È da sola che Lyra affronta le sue sfide più difficili: quando si sposta dal suo mondo a Cittagazze, i suoi genitori sono presenti, ma sono così assorbiti da se stessi da non accorgersi della sua presenza; eppure, sapevano che era lì: aveva combattuto contro Lord Asriel per Roger. Ma non si degnano di cercare la figlia. E così lei, da sola, affronta il passaggio. Entrambi i possibili mentori, rifiutati, non assistono al primo, vero, passaggio.
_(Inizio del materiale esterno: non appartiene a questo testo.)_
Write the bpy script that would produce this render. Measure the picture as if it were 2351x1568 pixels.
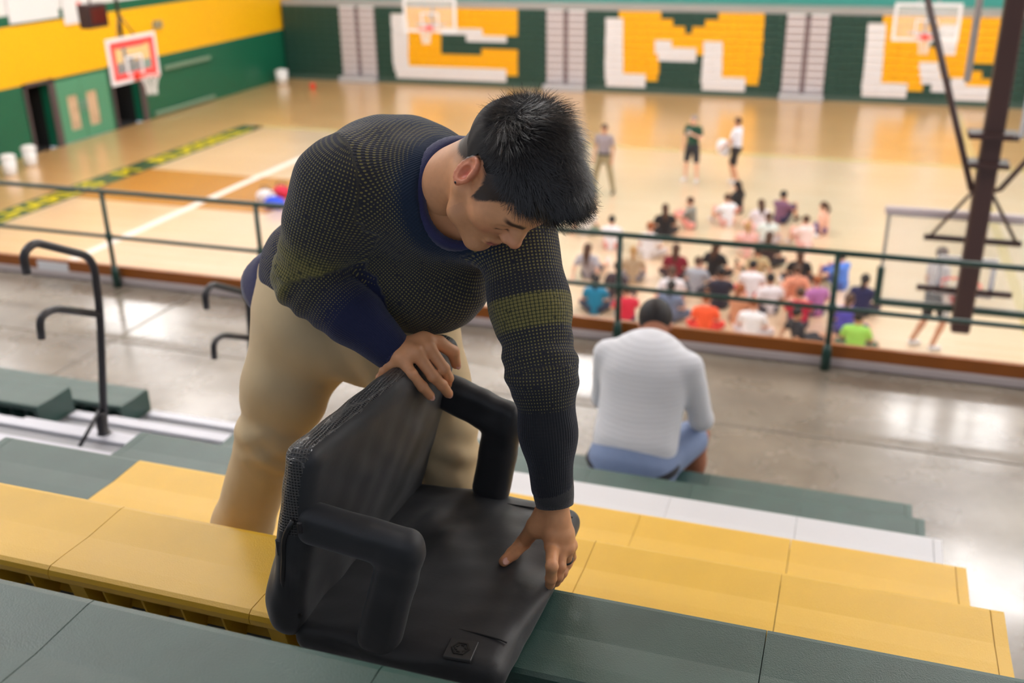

E del secondo, nel mondo dei morti, vengono a sapere solo quando ormai si sta avviando a conclusione. Non possono accompagnare Lyra nel luogo più oscuro, possono solo proteggerne il ritorno, custodendone il daimon, che però non si fa prendere.
Pur avendo dei comportamenti da mentore, i genitori di Lyra, soprattutto la madre, sono dunque il contrario di quello che un buon mentore dovrebbe essere. Impositivi. Manipolatori. Il rovesciamento è completo. E sono proprio loro, proprio la necessità di essere diversi da loro, a portare Lyra all’atto di ribellione che porta alla salvezza di tutto. Non tanto il momento in cui, offrendo un frutto a Will, celebra il suo passaggio all’età adulta. E nemmeno il momento in cui, quasi per caso, Lyra libera i morti dell’Oltretomba, dando un colpo decisivo al potere angelico.
La consapevolezza finale
Ma il momento in cui, alla fine del primo libro, quando ancora non sappiamo quale sarà l’atto di ribellione che segnerà la sua vita e la vita del cosmo, Lyra prende una decisione. Non potrebbe essere più chiaro. Tutti gli adulti hanno detto a Lyra che la Polvere è una cosa orrenda. Ma tutti gli adulti, specialmente i suoi adulti di riferimento, la madre e il padre, hanno fatto cose orribili e crudeli. Se persone cattive pensano che la Polvere sia una cosa cattiva, allora, forse, deve essere buona. È questo cambiamento di prospettiva, questa indipendenza che Lyra matura nell’essere da sola a compiere le sue scelte (perché i suoi mentori fanno acqua da tutte le parti), che le permette il rovesciamento di prospettiva morale che, alla fine, è la chiave di volta dell’intera storia.
[1] Joseph Campbell, L’eroe dai mille volti, prima ed. inglese 1949.